Painted in 1960, Hans Hofmann’s Snow White is a masterful example of the artist’s late work. Snow White presents the viewer with a composition that seems to emerge from a halo of white, hovering above the taupe backdrop of the unprimed canvas. Swirling layers of oil paint electrify the composition, puckering up from the canvas as Hofmann molds paint almost sculpturally, defying the picture’s flatness. Illustrative of Hofmann’s color and spatial theories of “push and pull,” this work beautifully exemplifies how Hofmann continued to push his abstract painterly practice—so seminal to the development of Abstract Expressionism—to new limits in his twilight years.
Hofmann was of the most important characters of post-war American art, not just for his own renowned career but importantly also as an influential teacher to such artists as Helen Frankenthaler, Lee Krasner, Joan Mitchell, Louise Nevelson, and Frank Stella. Born in Germany in 1880, Hofmann first studied math and science before becoming active in avant-garde circles, where he found contemporaries in artists including Henri Matisse, Pablo Picasso, and Georges Braque. While working in Paris, Hofmann was highly influenced by the forms of the Cubists and Paul Cézanne and the color of Wassily Kandinsky and Vinvent van Gogh, as he synthesized elements of Symbolism, Neo-Impressionism, Cubism, and Fauvism. After immigrating to the U.S. in 1932, Hofmann put his artistic theories into practice. The 1940s saw a turn to near total abstraction as Hofmann experimented with methods of drip painting and gestural spontaneity, pushing the limits of his canvas.

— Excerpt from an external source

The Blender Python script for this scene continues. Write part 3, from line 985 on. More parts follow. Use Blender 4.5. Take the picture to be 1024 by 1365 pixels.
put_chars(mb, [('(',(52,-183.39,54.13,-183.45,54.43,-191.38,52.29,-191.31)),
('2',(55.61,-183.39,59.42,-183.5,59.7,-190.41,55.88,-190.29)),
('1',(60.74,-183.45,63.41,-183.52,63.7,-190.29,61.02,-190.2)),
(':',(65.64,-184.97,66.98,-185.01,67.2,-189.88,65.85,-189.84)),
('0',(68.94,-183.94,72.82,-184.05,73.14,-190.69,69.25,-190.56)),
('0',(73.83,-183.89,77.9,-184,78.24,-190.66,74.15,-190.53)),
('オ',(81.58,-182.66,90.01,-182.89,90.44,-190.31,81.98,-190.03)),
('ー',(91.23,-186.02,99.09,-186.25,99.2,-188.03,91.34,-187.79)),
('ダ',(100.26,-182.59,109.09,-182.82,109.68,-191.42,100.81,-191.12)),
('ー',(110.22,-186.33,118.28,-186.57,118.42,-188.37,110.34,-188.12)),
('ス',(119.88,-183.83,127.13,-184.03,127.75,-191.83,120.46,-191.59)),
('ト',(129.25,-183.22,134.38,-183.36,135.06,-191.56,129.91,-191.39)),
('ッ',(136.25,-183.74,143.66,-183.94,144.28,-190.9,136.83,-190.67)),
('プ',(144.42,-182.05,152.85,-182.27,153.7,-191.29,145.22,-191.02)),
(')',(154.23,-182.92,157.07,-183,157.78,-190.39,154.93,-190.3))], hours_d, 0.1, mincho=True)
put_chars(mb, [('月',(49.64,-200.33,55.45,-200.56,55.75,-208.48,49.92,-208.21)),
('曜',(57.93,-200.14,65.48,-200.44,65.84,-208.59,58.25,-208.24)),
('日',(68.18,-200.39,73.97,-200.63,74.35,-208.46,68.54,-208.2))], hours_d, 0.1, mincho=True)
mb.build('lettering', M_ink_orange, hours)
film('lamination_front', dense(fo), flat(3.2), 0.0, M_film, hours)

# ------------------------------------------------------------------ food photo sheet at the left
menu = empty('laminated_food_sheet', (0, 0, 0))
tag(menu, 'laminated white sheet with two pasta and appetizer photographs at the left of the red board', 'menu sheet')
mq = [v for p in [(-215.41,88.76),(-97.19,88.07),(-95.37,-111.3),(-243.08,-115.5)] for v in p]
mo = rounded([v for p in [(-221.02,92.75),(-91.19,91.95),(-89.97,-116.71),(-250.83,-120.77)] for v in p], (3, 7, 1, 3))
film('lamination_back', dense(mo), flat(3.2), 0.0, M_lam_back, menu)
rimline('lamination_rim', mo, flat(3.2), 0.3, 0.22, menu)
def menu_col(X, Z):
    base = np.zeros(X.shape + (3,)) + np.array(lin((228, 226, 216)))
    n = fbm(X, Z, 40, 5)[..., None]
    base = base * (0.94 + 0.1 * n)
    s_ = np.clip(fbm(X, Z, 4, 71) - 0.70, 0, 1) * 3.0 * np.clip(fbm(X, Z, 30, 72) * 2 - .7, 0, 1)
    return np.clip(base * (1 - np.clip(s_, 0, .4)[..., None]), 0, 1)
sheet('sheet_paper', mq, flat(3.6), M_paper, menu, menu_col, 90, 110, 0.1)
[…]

Hofmann’s oeuvre from then on was defined by the overarching question of how to render an image through color, and how to realize depth on a flat surface. In Snow White, roughly painted patches of color predominate, each serving to elaborate the boundaries of Hofmann’s composition. Comprised of two fields of azure and red placed opposite one another and bisected by a triangular wedge of crimson, the painting does not immediately resolve into a systematic abstraction. Surrounding the color fields are slashing drips of white paint, which infringe on the background as well as the composition’s dominant blue and red forms, ultimately blending with the primary colors. All these elements are perhaps, formally, at odds with each other, but one of Hofmann’s prevailing artistic techniques is the idea of achieving coherence within chaos.
As early as 1948, he indeed put forward in the text Search for the Real in the Visual Arts: “Just as counterpoint and harmony follow their own laws, and differ in rhythm and movement, both formal tensions and color tensions have a development of their own in accordance with the inherent laws from which they are separately derived. Both, however, aim toward the realization of the same image. And both deal with the depth problem.”i
Hofmann’s “push and pull” theory excavates the creative potential of this tension; it is through color and shape, rather than representational forms, that an illusion of space, depth and even movement is achieved. “Depth, in a pictorial, plastic sense, is not created by the arrangement of objects one after another toward a vanishing point, in the sense of the Renaissance perspective, but on the contrary (and in absolute denial of this doctrine) by the creation of forces in the sense of push and pull,” he explained. “Nor is depth created by tonal gradation (another doctrine of the academician which, at its culmination, degraded the use of color to a mere function of expressing dark and light).”ii
"'Depth’ is not created on a flat surface as an illusion, but as a plastic reality. The nature of the picture plane makes it possible to achieve depth without destroying the two-dimensional essence of the picture plane."
—Hans HofmannBringing this push and pull theory of construction to bear on Snow White—predicated upon a “balanced state of expansion and contraction…a positive produces a negative-a high, a low, a right, a left – a push a pull and vice versa”iii—Hofmann’s arrangement is guided by an understanding of the interplay between the tonal and spatial elements of a work and the animating qualities of this exchange.
And so each of Hofmann’s individual brushstrokes carries time and action with it—the memory of the moment of contact between the paint-laden brush and the blank canvas. The painting is a distinctly material construction, a manipulation of the physical properties of color and space, distilled into pigment and surface. The process of making reveals itself through the painting’s very substance.